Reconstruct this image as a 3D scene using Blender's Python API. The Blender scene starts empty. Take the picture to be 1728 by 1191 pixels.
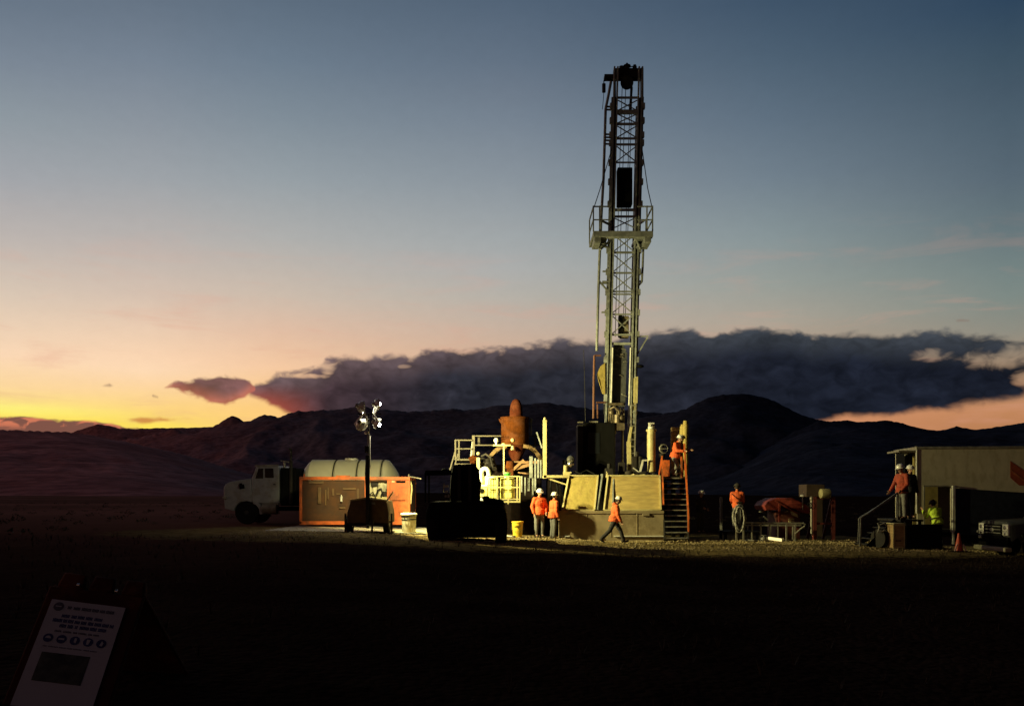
import bpy, bmesh, math, random
from mathutils import Vector, Matrix, noise
R = math.radians
random.seed(11)
SC = bpy.context.scene
COL = SC.collection

# ------------------------------------------------------------------ camera
F, HOR = 1500.0, 835.0          # focal length and horizon row, in pixels of a 1728 x 1191 picture
CAMZ = 1.7
cd = bpy.data.cameras.new('camera'); cam = bpy.data.objects.new('camera', cd); COL.objects.link(cam)
cd.sensor_fit = 'HORIZONTAL'; cd.sensor_width = 36.0
cd.lens = 36.0 * F / 1728.0
cd.shift_y = (HOR - 595.5) / 1728.0
cd.clip_start = 0.1; cd.clip_end = 60000
cam.location = (0, 0, CAMZ); cam.rotation_euler = (R(90), 0, 0)
SC.camera = cam
SC.view_settings.view_transform = 'Standard'; SC.view_settings.look = 'None'
SC.view_settings.exposure = 0.0; SC.view_settings.gamma = 1.0
SC.view_settings.use_curve_mapping = False
SC.render.engine = 'CYCLES'
SC.cycles.use_denoising = True
SC.cycles.max_bounces = 6; SC.cycles.volume_bounces = 1
SC.cycles.sample_clamp_indirect = 3.0
SC.cycles.caustics_reflective = False; SC.cycles.caustics_refractive = False

def lin(c):
    return tuple((v/255/12.92 if v/255 <= .04045 else ((v/255+.055)/1.055)**2.4) for v in c)

# ------------------------------------------------------------------ dusk sky (world, by true direction)
def azel(px, py):
    u, v = (px-864)/F, (HOR-py)/F
    return math.atan2(u, 1.0), math.atan2(v, math.hypot(u, 1.0))

world = bpy.data.worlds.new('World'); SC.world = world; world.use_nodes = True
wt = world.node_tree; wt.nodes.clear()
def N(tree, kind, **kw):
    n = tree.nodes.new(kind)
    for k, v in kw.items(): setattr(n, k, v)
    return n
def L(tree, a, b): tree.links.new(a, b)
def math_node(tree, op, a, b=None, c=None, clamp=False):
    n = N(tree, 'ShaderNodeMath', operation=op); n.use_clamp = clamp
    for i, s in enumerate((a, b, c)):
        if s is None: continue
        if isinstance(s, (int, float)): n.inputs[i].default_value = s
        else: L(tree, s, n.inputs[i])
    return n.outputs[0]
def maprange(tree, v, a, b, c=0.0, d=1.0, kind='SMOOTHSTEP'):
    n = N(tree, 'ShaderNodeMapRange', interpolation_type=kind); n.clamp = True if kind == 'LINEAR' else True
    if isinstance(v, (int, float)): n.inputs[0].default_value = v
    else: L(tree, v, n.inputs[0])
    for i, s in enumerate((a, b, c, d)): n.inputs[1+i].default_value = s
    return n.outputs[0]
def mixc(tree, fac, a, b, blend='MIX'):
    n = N(tree, 'ShaderNodeMix', data_type='RGBA', blend_type=blend)
    for s, i in ((fac, 0), (a, 6), (b, 7)):
        if isinstance(s, (int, float)): n.inputs[i].default_value = s
        elif isinstance(s, tuple): n.inputs[i].default_value = (*s, 1) if len(s) == 3 else s
        else: L(tree, s, n.inputs[i])
    return n.outputs[2]

tc = N(wt, 'ShaderNodeTexCoord')
sep = N(wt, 'ShaderNodeSeparateXYZ'); L(wt, tc.outputs['Generated'], sep.inputs[0])
AZ = math_node(wt, 'ARCTAN2', sep.outputs[0], sep.outputs[1])
EL = math_node(wt, 'ARCSINE', sep.outputs[2])
ELMAX = R(60)
tel = math_node(wt, 'DIVIDE', EL, ELMAX, clamp=True)
COLS = [
 (20,  [(0,(104,118,134)),(100,(122,134,148)),(200,(142,152,160)),(300,(162,165,170)),(400,(188,180,175)),(500,(218,199,180)),(600,(251,216,181)),(655,(253,216,156)),(676,(254,226,134)),(690,(255,245,122)),(710,(255,222,88))]),
 (250, [(0,(101,115,131)),(100,(118,131,146)),(200,(138,147,157)),(300,(158,163,168)),(400,(184,178,174)),(500,(214,193,176)),(600,(250,213,178)),(625,(254,218,180)),(650,(254,214,162)),(690,(254,215,128)),(715,(255,228,92))]),
 (470, [(0,(93,109,126)),(100,(108,124,140)),(200,(128,141,152)),(300,(150,159,165)),(400,(175,175,173)),(500,(205,188,172)),(560,(226,190,164)),(620,(245,201,162)),(690,(254,204,126))]),
 (864, [(0,(82,99,118)),(100,(98,113,130)),(155,(109,122,137)),(200,(117,130,144)),(300,(137,147,156)),(400,(160,166,168)),(455,(172,173,171)),(500,(181,176,167)),(560,(199,176,158)),(620,(210,172,142))]),
 (1300,[(0,(63,83,104)),(100,(78,97,115)),(200,(95,112,128)),(300,(113,128,140)),(400,(135,148,151)),(480,(151,157,151)),(540,(170,162,148)),(620,(188,152,124)),(700,(210,144,104))]),
 (1700,[(0,(47,69,91)),(100,(62,82,98)),(155,(70,88,103)),(200,(76,94,108)),(300,(88,104,116)),(400,(104,120,124)),(455,(116,131,130)),(500,(125,137,132)),(560,(142,140,128)),(620,(168,141,115)),(690,(194,135,94)),(720,(182,125,82))]),
]
ramps, azs = [], []
for px, lst in COLS:
    azs.append(azel(px, 500)[0])
    pts = [(azel(px, y)[1], lin(c)) for y, c in lst][::-1]
    top = pts[-1]
    pts.append((R(36), tuple(v*.55 for v in top[1]))); pts.append((R(46), (.018, .030, .055))); pts.append((R(60), (.010, .016, .032)))
    n = N(wt, 'ShaderNodeValToRGB'); cr = n.color_ramp; cr.interpolation = 'LINEAR'
    cr.elements[0].position = max(0, pts[0][0]/ELMAX); cr.elements[0].color = (*pts[0][1], 1)
    cr.elements[1].position = pts[-1][0]/ELMAX; cr.elements[1].color = (*pts[-1][1], 1)
    for el, c in pts[1:-1]:
        e = cr.elements.new(el/ELMAX); e.color = (*c, 1)
    L(wt, tel, n.inputs[0]); ramps.append(n.outputs[0])
sky = ramps[0]
for i in range(1, len(ramps)):
    sky = mixc(wt, maprange(wt, AZ, azs[i-1], azs[i], kind='LINEAR'), sky, ramps[i])
# faint cirrus streaks and mottling of the open sky
def dirnoise(scale, sx, sz, detail=5, rough=.55, off=(0, 0, 0), dist=0.0):
    cmb = N(wt, 'ShaderNodeCombineXYZ')
    L(wt, math_node(wt, 'MULTIPLY_ADD', AZ, sx, off[0]), cmb.inputs[0]); L(wt, math_node(wt, 'MULTIPLY_ADD', EL, sz, off[1]), cmb.inputs[1])
    cmb.inputs[2].default_value = off[2]
    n = N(wt, 'ShaderNodeTexNoise'); n.inputs['Scale'].default_value = scale; n.inputs['Detail'].default_value = detail
    n.inputs['Roughness'].default_value = rough; n.inputs['Distortion'].default_value = dist
    L(wt, cmb.outputs[0], n.inputs['Vector']); return n.outputs[0]
streak = dirnoise(1.0, 7, 46, 6, .6, (3, 1, 2), .6)
sb = math_node(wt, 'MULTIPLY', maprange(wt, streak, .48, .74), maprange(wt, EL, R(18), R(9)))
sky = mixc(wt, math_node(wt, 'MULTIPLY', sb, .30), sky, lin((222, 160, 138)))
mott = dirnoise(1.0, 60, 90, 4, .6, (9, 4, 1))
sky = mixc(wt, 1.0, sky, N(wt, 'ShaderNodeCombineColor').outputs[0], 'MULTIPLY') if False else sky
gain = maprange(wt, mott, .3, .7, .985, 1.015, 'LINEAR')
vm = N(wt, 'ShaderNodeVectorMath', operation='SCALE'); L(wt, sky, vm.inputs[0]); L(wt, gain, vm.inputs['Scale'])
sky = vm.outputs[0]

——

- **Given problem**
Write out the lines from the start of the material to the line with "COL = SC.collection", inclusive and exactly. Skip the pictures.

- **Correct output**
Reconstruct this image as a 3D scene using Blender's Python API. The Blender scene starts empty. Take the picture to be 1728 by 1191 pixels.
import bpy, bmesh, math, random
from mathutils import Vector, Matrix, noise
R = math.radians
random.seed(11)
SC = bpy.context.scene
COL = SC.collection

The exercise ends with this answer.